Uno de los datos más curiosos que usted desvela al lector es la fascinación de Gadafi por Van Gogh, que llega a extremos casi psicóticos, surrealistas. Su nombre y su figura (la oreja) se le presenta en el último instante como en un sueño. ¿Cómo descubre usted este maravilloso detalle narrativo?

Me halaga. ¿Qué respuestas quiere? ¿Es mi pasión, mi sensibilidad, mi empatía, o se trata de un talento? Sinceramente, soy incapaz de explicarle esta aptitud. Escribo con mi alma, mi sinceridad y mi generosidad. Quizás sea ese el secreto.
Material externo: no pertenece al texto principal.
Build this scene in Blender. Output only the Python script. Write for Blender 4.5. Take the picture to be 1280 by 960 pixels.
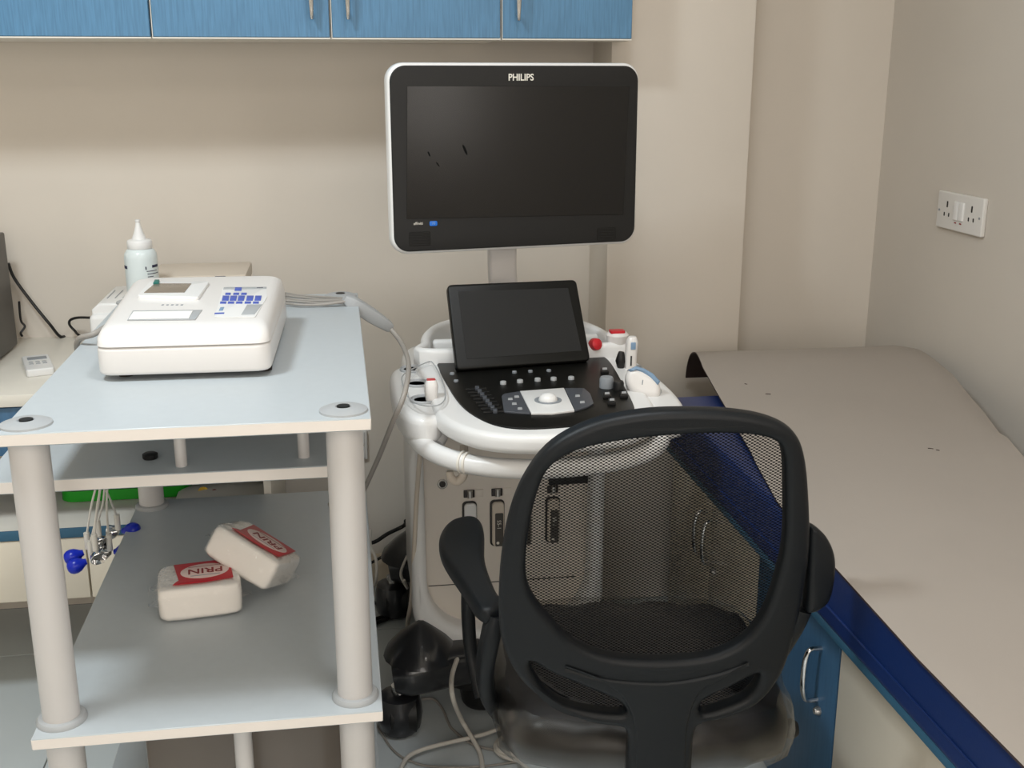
import bpy, bmesh, math, random
from mathutils import Vector, Matrix
random.seed(7)
for o in list(bpy.data.objects): bpy.data.objects.remove(o)
SC = bpy.context.scene
COL = SC.collection
V = Vector
# ------------------------------------------------------------------ camera
FPX, HC = 1400.0, 1.48
TH = math.atan(390/FPX); PS = math.atan(222/FPX*math.cos(TH))
cF = V((math.sin(PS)*math.cos(TH), math.cos(PS)*math.cos(TH), -math.sin(TH)))
cR = V((math.cos(PS), -math.sin(PS), 0)); cU = cR.cross(cF)
cO = V((0, 0, HC))
cam = bpy.data.cameras.new('camera'); cam.sensor_width = 36; cam.lens = FPX/1280*36
cam.clip_start = .05
co = bpy.data.objects.new('camera', cam); COL.objects.link(co)
co.matrix_world = Matrix(((cR.x, cU.x, -cF.x, cO.x), (cR.y, cU.y, -cF.y, cO.y), (cR.z, cU.z, -cF.z, cO.z), (0, 0, 0, 1)))
SC.camera = co
# ------------------------------------------------------------------ world, lamps, exposure
w = bpy.data.worlds.new('world'); SC.world = w; w.use_nodes = True
w.node_tree.nodes['Background'].inputs[0].default_value = (1, .96, .9, 1)
w.node_tree.nodes['Background'].inputs[1].default_value = .05
def area(name, loc, sx, sy, power, col):
    l = bpy.data.lights.new(name, 'AREA'); l.shape = 'RECTANGLE'; l.size = sx; l.size_y = sy; l.energy = power; l.color = col
    o = bpy.data.objects.new(name, l); o.location = loc; COL.objects.link(o); return o
area('ceiling_lamp_light', (-.85, 1.38, 2.69), .34, .34, 27, (.86, .95, 1.0))
area('ceiling_lamp_light', (.30, 1.20, 2.69), .30, .30, 12, (.92, .96, 1.0))
area('ceiling_lamp_light', (.75, -.35, 2.69), .45, .45, 7, (1, .95, .89))
area('ceiling_lamp_light', (-1.0, -.8, 2.69), .45, .45, 8, (1, .95, .89))
wl = area('added_light', (.0, -1.74, 1.55), 2.0, 1.3, 27, (1, .95, .90)); wl.rotation_euler = (math.radians(90), 0, 0)  # fill light added behind the camera, no such source seen
wl = area('added_light', (1.50, -.78, 1.78), 1.0, 1.0, 12, (1, .95, .90)); wl.rotation_euler = (math.radians(90), 0, math.radians(90))  # light added to put a glow on the monitor screen, source unseen
SC.view_settings.view_transform = 'Standard'; SC.view_settings.look = 'None'
SC.view_settings.exposure = 0.0; SC.view_settings.gamma = 1; SC.view_settings.use_curve_mapping = False
# ------------------------------------------------------------------ measuring: a pixel's ray met with a real plane
def ray(u, v): return cF + cR*((u-640)/FPX) - cU*((v-480)/FPX)
def pz(u, v, z): d = ray(u, v); return cO + d*((z-HC)/d.z)
def py(u, v, y): d = ray(u, v); return cO + d*(y/d.y)
def px(u, v, x): d = ray(u, v); return cO + d*(x/d.x)
def pp(u, v, p, n): d = ray(u, v); return cO + d*((p-cO).dot(n)/d.dot(n))
# ------------------------------------------------------------------ materials
def lin(h):
    c = [int(h[i:i+2], 16)/255 for i in (0, 2, 4)]
    return [x/12.92 if x <= .04045 else ((x+.055)/1.055)**2.4 for x in c] + [1]
def mat(name, hexc, rough=.5, metal=0, var=.0, vscale=20, bump=0, bscale=200, coat=0, stretch=None, spec=.5, trans=0, ior=1.45):
    m = bpy.data.materials.new(name); m.use_nodes = True
    nt = m.node_tree; b = nt.nodes['Principled BSDF']; c = lin(hexc)
    b.inputs['Base Color'].default_value = c; b.inputs['Roughness'].default_value = rough; b.inputs['Metallic'].default_value = metal
    b.inputs['Coat Weight'].default_value = coat; b.inputs['Coat Roughness'].default_value = .08
    b.inputs['Specular IOR Level'].default_value = spec; b.inputs['Transmission Weight'].default_value = trans; b.inputs['IOR'].default_value = ior
    tc = nt.nodes.new('ShaderNodeTexCoord')
    def coords():
        if not stretch: return tc.outputs['Object']
        mp = nt.nodes.new('ShaderNodeMapping'); mp.inputs['Scale'].default_value = stretch
        nt.links.new(tc.outputs['Object'], mp.inputs[0]); return mp.outputs[0]
    if var:
        n = nt.nodes.new('ShaderNodeTexNoise'); n.inputs['Scale'].default_value = vscale; n.inputs['Detail'].default_value = 5
        nt.links.new(coords(), n.inputs['Vector'])
        r = nt.nodes.new('ShaderNodeValToRGB')
        r.color_ramp.elements[0].position = .3; r.color_ramp.elements[1].position = .7
        r.color_ramp.elements[0].color = [x*(1-var) for x in c[:3]]+[1]; r.color_ramp.elements[1].color = [min(1, x*(1+var)) for x in c[:3]]+[1]
        nt.links.new(n.outputs[0], r.inputs[0]); nt.links.new(r.outputs[0], b.inputs['Base Color'])
    if bump:
        n = nt.nodes.new('ShaderNodeTexNoise'); n.inputs['Scale'].default_value = bscale; n.inputs['Detail'].default_value = 3
        nt.links.new(coords(), n.inputs['Vector'])
        bp = nt.nodes.new('ShaderNodeBump'); bp.inputs['Strength'].default_value = bump; bp.inputs['Distance'].default_value = .002
        nt.links.new(n.outputs[0], bp.inputs['Height']); nt.links.new(bp.outputs[0], b.inputs['Normal'])
    return m
def film(name, tint, gloss=.25, rough=.12, bump=.6, bscale=25):
    m = bpy.data.materials.new(name); m.use_nodes = True; nt = m.node_tree; nt.nodes.clear()
    out = nt.nodes.new('ShaderNodeOutputMaterial'); mx = nt.nodes.new('ShaderNodeMixShader')
    t = nt.nodes.new('ShaderNodeBsdfTransparent'); t.inputs[0].default_value = lin(tint)
    g = nt.nodes.new('ShaderNodeBsdfGlossy'); g.inputs['Roughness'].default_value = rough; g.inputs[0].default_value = (1, 1, 1, 1)
    n = nt.nodes.new('ShaderNodeTexNoise'); n.inputs['Scale'].default_value = bscale; n.inputs['Detail'].default_value = 2
    tc = nt.nodes.new('ShaderNodeTexCoord'); nt.links.new(tc.outputs['Object'], n.inputs['Vector'])
    bp = nt.nodes.new('ShaderNodeBump'); bp.inputs['Strength'].default_value = bump; bp.inputs['Distance'].default_value = .006
    nt.links.new(n.outputs[0], bp.inputs['Height']); nt.links.new(bp.outputs[0], g.inputs['Normal'])
    fr = nt.nodes.new('ShaderNodeLayerWeight'); fr.inputs[0].default_value = gloss
    ml = nt.nodes.new('ShaderNodeMath'); ml.operation = 'MULTIPLY'; ml.inputs[1].default_value = .6
    nt.links.new(fr.outputs['Facing'], ml.inputs[0]); nt.links.new(ml.outputs[0], mx.inputs[0]); nt.links.new(t.outputs[0], mx.inputs[1]); nt.links.new(g.outputs[0], mx.inputs[2])
    nt.links.new(mx.outputs[0], out.inputs[0]); return m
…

En una de las páginas del libro he escrito la palabra «venganza» a modo de resumen o diagnóstico. ¿Es el sentimiento de venganza el que dirige todos los pasos de Muamar el Gadafi?

«Gadafi estaba convencido de ser un salvador, un ''Guía''»

No, en absoluto. Gadafi estaba convencido de que el destino le había elegido para enfrentarse a los poderosos de este mundo y para convertir a un conjunto de tribus en una auténtica nación. Incluso tenía una visión más amplia porque esperaba reunir alrededor de su estandarte a todas las naciones árabes y crear así un territorio tan inmenso como sus ambiciones. Pero los soberanos árabes no se fiaban de él y no tenían ninguna ambición para sus pueblos, ni ningún sueño de emancipación. Al ser abandonado por los suyos, Gadafi decidió llevar a cabo su lucha solo, contra viento y marea. Así empezó su delirio y su narcisismo clamoroso. Empezó a creerse una especie de profeta. Vivía el culto de su personalidad como un sacerdote. Su compromiso era algo sagrado. No pensaba en vengarse, sino en desafiar a sus detractores y en burlarse de las grandes potencias, y tenía un espíritu revolucionario, pero unas prácticas arbitrarias, ingenuas y suicidas.

Otra de las frases del libro que usted pone en boca de Gadafi es: «No deja de sorprenderme que los seres humanos esperen alcanzar, una vez muertos, lo que no consiguieron en vida». A mí me parece categórica, y sabia.

Está claro. Esta frase dice exactamente lo que está escrito. El martirio, para algunos, como para esos jóvenes que van a que los maten en Siria, es una búsqueda de respeto de uno mismo, una forma de ser mejor y de darse una visibilidad radiante en un mundo más justo y más sano que el mundo real. En realidad, es una decisión desesperada, utópica, y una forma de deserción y de rechazo de una verdad implacable, la verdad del fracaso.

Si le confieso que yo suscribo la frase de Gadafi, que usted recoge, «Jamás entenderé cómo se las arreglan algunos para hacer pasar la resignación por humildad», ¿qué me diría?

«Hacer pasar la resignación por humildad», y no lo contrario. Es una forma de ver las cosas. Cada persona tiene que encontrar las mejores fórmulas para aceptar las cosas de la vida que no siempre son cómodas.

¿Podía imaginar que la Primavera Árabe terminaría siendo un fracaso? ¿Tiene Occidente también la culpa de todo ello, lo mismo que la tuvo con Gadafi?

«El ''Rais'' estaba dentro de una especie de paranoia abismal»

Era un fracaso anunciado. La Primavera Árabe se equivocó de estación. Confundió El invierno de nuestro descontento con El otoño de las quimeras (se trata de títulos de novelas; la primera, de John Steinbeck, y la segunda, mía). El enfado de los pueblos era legítimo. Había que derrocar a los tiranos. Pero eran enfados sin continuación en las ideas. Una vez que se derrocó a los tiranos, los pueblos se encontraron sin inspiración ni proyecto de sociedad. Una insurrección sin ideal es una montaña que da a luz un ratón. Hoy asistimos al caos y a la violencia porque nos faltan revolucionarios de verdad y conciencias de verdad. Pero nada está perdido. Veo esta catástrofe como un periodo de incubación, un enorme embarazo nervioso que alumbrará una renovación, una toma de conciencia y un despertar de la democracia y el progreso. Soy optimista. Los tunecinos nos dan muchas razones para ser optimistas. Su lucha es ejemplar. Nos basta con abrir los ojos a nuestras libertades, a nuestra fuerza y a nuestras aspiraciones para conjurar los viejos demonios. Debemos unirnos alrededor de un ideal y de un proyecto de sociedad convincente y ningún terror podrá someternos.